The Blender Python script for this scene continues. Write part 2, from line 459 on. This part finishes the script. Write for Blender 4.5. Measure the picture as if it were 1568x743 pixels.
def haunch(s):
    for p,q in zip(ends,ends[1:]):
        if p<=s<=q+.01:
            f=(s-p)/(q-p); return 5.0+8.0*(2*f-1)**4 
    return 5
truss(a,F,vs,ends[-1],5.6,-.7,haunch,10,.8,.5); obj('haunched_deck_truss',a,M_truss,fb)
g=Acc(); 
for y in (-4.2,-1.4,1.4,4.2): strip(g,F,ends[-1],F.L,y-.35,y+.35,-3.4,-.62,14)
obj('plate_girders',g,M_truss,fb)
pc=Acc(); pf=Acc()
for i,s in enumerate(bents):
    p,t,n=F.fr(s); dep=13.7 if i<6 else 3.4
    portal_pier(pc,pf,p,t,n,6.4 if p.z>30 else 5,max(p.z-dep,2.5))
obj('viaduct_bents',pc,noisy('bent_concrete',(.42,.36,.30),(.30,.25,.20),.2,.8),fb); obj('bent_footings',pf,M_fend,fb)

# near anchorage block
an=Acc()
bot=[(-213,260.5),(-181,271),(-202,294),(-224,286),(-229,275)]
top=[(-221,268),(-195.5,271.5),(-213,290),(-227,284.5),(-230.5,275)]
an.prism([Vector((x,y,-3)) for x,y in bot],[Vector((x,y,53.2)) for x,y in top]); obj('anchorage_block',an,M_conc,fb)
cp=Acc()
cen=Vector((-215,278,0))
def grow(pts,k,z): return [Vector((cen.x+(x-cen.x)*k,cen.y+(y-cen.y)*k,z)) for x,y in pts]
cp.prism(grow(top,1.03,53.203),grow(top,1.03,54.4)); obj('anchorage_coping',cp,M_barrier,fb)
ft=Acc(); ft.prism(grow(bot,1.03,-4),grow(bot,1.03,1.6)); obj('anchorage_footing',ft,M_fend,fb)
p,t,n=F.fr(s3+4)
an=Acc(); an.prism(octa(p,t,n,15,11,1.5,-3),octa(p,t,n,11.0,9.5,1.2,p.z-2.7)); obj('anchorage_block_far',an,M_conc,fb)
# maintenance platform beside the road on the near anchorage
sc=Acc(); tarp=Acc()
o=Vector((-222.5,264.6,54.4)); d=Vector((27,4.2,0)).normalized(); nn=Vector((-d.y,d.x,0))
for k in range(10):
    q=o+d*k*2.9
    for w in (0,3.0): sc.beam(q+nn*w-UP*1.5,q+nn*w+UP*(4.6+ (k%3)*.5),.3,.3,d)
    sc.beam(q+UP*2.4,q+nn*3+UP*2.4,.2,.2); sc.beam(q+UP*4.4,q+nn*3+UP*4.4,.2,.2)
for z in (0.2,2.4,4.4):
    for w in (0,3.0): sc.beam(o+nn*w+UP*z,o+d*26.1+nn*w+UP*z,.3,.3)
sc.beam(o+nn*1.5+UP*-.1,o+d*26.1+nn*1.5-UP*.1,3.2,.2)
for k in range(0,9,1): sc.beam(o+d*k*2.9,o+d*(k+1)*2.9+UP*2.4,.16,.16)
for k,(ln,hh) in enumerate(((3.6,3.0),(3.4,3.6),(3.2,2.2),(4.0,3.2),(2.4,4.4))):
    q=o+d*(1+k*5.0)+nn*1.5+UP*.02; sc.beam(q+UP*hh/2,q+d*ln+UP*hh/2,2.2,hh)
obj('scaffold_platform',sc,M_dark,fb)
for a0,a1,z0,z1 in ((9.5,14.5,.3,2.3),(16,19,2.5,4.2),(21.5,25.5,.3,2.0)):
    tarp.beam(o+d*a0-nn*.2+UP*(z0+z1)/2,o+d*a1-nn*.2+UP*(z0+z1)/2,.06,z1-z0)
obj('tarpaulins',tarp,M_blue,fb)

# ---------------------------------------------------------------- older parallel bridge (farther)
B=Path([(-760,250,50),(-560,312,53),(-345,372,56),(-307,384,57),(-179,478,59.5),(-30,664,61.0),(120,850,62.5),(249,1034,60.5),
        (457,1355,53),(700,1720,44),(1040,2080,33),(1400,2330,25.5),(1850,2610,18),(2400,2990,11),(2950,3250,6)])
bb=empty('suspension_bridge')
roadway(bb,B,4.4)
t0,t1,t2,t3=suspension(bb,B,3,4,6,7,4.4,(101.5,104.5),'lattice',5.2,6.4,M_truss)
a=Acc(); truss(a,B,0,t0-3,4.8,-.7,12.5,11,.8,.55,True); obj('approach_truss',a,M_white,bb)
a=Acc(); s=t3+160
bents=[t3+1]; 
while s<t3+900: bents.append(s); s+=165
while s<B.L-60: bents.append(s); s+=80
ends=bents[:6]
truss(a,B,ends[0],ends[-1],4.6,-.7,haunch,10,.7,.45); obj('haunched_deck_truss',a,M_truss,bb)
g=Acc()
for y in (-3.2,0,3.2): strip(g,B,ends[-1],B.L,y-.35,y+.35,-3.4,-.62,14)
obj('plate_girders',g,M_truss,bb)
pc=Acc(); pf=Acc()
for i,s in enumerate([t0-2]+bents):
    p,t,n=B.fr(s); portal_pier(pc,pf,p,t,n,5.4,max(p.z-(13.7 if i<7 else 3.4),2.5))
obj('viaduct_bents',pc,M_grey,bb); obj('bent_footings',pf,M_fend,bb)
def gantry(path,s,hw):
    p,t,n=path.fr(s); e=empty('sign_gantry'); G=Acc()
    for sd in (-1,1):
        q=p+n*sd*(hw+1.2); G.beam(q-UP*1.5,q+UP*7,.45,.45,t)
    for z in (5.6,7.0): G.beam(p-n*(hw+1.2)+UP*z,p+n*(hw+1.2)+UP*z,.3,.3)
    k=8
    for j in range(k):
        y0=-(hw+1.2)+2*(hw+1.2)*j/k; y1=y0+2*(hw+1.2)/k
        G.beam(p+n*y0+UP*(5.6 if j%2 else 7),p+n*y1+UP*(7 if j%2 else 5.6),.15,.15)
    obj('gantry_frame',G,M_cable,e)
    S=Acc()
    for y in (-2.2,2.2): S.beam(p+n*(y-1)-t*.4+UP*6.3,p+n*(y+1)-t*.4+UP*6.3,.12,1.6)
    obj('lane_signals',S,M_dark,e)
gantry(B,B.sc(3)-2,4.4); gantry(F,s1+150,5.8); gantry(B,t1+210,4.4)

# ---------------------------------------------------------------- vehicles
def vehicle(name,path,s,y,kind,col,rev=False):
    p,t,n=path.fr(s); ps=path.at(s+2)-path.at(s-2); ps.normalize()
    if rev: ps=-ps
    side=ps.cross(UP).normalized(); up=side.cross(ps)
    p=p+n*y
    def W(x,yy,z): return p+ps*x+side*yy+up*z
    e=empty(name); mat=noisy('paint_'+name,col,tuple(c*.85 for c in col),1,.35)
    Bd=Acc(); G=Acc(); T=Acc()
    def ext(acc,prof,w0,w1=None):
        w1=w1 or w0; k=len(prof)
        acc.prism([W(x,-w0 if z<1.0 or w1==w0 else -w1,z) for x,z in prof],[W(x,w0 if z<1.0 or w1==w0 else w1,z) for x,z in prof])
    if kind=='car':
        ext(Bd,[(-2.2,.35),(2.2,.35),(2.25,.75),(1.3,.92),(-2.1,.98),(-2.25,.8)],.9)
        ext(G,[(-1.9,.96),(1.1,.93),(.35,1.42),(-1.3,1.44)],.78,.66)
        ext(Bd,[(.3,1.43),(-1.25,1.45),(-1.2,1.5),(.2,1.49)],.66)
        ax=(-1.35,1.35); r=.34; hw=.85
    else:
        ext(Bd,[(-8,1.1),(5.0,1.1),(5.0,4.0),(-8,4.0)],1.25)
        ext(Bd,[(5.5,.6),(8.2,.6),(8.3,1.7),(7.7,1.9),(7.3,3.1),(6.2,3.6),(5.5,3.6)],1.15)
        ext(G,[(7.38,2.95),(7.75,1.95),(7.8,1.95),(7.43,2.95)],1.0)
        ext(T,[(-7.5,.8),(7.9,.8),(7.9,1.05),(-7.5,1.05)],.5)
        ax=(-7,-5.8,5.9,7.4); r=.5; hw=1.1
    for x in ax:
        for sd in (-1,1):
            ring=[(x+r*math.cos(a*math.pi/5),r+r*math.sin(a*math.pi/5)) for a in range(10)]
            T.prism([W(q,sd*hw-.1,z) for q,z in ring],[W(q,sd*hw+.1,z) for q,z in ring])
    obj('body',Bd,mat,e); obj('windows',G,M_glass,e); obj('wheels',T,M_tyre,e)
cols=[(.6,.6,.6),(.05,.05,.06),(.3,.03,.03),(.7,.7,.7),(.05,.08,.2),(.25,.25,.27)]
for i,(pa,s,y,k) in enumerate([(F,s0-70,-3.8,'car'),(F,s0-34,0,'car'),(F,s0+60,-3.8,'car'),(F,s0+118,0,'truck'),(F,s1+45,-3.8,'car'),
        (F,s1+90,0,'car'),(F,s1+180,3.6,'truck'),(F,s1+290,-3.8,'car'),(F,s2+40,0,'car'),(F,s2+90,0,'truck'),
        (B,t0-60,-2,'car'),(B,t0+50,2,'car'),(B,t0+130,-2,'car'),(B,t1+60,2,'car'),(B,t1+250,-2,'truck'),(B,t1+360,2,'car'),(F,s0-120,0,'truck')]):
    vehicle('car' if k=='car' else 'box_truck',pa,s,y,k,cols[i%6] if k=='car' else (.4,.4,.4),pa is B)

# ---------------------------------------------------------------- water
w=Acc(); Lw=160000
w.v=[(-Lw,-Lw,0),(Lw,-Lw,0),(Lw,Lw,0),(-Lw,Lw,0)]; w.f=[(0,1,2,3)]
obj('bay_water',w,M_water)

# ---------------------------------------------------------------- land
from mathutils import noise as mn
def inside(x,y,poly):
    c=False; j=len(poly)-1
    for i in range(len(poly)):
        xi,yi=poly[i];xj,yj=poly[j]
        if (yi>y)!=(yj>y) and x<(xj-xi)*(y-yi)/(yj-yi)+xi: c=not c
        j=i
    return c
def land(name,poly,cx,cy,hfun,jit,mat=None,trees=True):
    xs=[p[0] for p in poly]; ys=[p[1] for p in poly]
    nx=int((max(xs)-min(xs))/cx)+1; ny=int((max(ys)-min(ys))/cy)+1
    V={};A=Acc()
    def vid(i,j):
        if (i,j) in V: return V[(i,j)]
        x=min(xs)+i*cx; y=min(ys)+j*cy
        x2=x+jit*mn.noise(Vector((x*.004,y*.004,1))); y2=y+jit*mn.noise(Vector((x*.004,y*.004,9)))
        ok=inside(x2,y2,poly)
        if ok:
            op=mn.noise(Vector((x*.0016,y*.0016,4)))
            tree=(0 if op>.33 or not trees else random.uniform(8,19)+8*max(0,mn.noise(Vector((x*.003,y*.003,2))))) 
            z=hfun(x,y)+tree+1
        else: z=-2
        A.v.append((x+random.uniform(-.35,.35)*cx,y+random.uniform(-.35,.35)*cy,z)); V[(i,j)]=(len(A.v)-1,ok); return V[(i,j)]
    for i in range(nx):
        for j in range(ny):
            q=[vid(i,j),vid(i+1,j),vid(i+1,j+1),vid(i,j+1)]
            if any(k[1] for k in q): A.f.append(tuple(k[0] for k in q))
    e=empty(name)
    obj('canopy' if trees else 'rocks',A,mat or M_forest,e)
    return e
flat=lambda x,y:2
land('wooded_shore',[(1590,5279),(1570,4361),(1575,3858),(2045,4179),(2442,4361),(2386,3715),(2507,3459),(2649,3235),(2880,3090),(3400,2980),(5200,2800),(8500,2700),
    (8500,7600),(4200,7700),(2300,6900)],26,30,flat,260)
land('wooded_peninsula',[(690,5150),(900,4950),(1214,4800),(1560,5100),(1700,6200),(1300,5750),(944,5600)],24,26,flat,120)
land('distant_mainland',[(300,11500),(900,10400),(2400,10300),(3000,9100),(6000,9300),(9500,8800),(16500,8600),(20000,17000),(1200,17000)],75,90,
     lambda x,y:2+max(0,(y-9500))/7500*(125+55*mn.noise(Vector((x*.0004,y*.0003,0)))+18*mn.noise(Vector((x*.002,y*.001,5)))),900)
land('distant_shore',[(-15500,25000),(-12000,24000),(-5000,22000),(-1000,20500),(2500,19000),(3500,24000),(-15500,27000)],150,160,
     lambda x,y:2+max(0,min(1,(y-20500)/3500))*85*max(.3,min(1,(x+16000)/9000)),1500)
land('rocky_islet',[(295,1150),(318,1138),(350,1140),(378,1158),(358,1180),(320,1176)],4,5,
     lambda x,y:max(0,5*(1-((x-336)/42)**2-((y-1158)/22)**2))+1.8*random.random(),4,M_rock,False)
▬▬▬
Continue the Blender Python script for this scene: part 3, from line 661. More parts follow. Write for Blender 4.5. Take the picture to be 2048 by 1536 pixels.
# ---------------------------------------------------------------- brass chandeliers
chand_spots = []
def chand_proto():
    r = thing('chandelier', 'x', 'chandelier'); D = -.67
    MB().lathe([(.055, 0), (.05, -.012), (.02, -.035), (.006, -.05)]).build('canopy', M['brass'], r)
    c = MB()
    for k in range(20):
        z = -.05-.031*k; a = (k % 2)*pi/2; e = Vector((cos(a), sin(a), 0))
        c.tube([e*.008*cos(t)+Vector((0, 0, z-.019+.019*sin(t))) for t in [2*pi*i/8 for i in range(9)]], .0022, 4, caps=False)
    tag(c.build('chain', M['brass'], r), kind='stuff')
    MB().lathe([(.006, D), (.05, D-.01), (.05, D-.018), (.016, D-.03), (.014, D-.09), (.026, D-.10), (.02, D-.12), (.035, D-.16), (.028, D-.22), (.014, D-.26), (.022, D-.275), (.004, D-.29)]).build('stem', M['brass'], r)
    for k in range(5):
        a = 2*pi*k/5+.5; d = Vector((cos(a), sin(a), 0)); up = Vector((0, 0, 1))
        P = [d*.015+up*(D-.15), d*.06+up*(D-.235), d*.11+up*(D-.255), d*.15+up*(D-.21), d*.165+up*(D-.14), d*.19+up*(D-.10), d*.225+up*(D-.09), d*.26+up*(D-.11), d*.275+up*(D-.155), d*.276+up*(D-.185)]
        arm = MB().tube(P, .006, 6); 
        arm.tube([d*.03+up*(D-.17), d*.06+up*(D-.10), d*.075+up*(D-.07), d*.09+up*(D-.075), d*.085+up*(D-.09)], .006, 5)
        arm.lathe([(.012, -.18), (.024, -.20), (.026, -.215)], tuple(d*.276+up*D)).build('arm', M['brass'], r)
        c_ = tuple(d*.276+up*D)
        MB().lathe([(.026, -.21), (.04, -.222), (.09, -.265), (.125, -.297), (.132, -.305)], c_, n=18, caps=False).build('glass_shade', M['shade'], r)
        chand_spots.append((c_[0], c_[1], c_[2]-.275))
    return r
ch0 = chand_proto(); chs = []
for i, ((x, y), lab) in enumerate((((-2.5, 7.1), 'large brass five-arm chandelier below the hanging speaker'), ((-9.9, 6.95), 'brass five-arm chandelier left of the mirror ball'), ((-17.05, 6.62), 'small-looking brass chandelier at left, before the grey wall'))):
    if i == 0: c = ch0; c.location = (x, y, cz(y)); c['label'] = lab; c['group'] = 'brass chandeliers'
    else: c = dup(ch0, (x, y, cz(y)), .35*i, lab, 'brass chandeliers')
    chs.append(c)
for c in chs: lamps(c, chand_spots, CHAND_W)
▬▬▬
EXERCISE PROMPT
Collect each line above holding the string "this".

COMPLETED EXERCISE
The Blender Python script for this scene continues. Write part 2, from line 459 on. This part finishes the script. Write for Blender 4.5. Measure the picture as if it were 1568x743 pixels.
Continue the Blender Python script for this scene: part 3, from line 661. More parts follow. Write for Blender 4.5. Take the picture to be 2048 by 1536 pixels.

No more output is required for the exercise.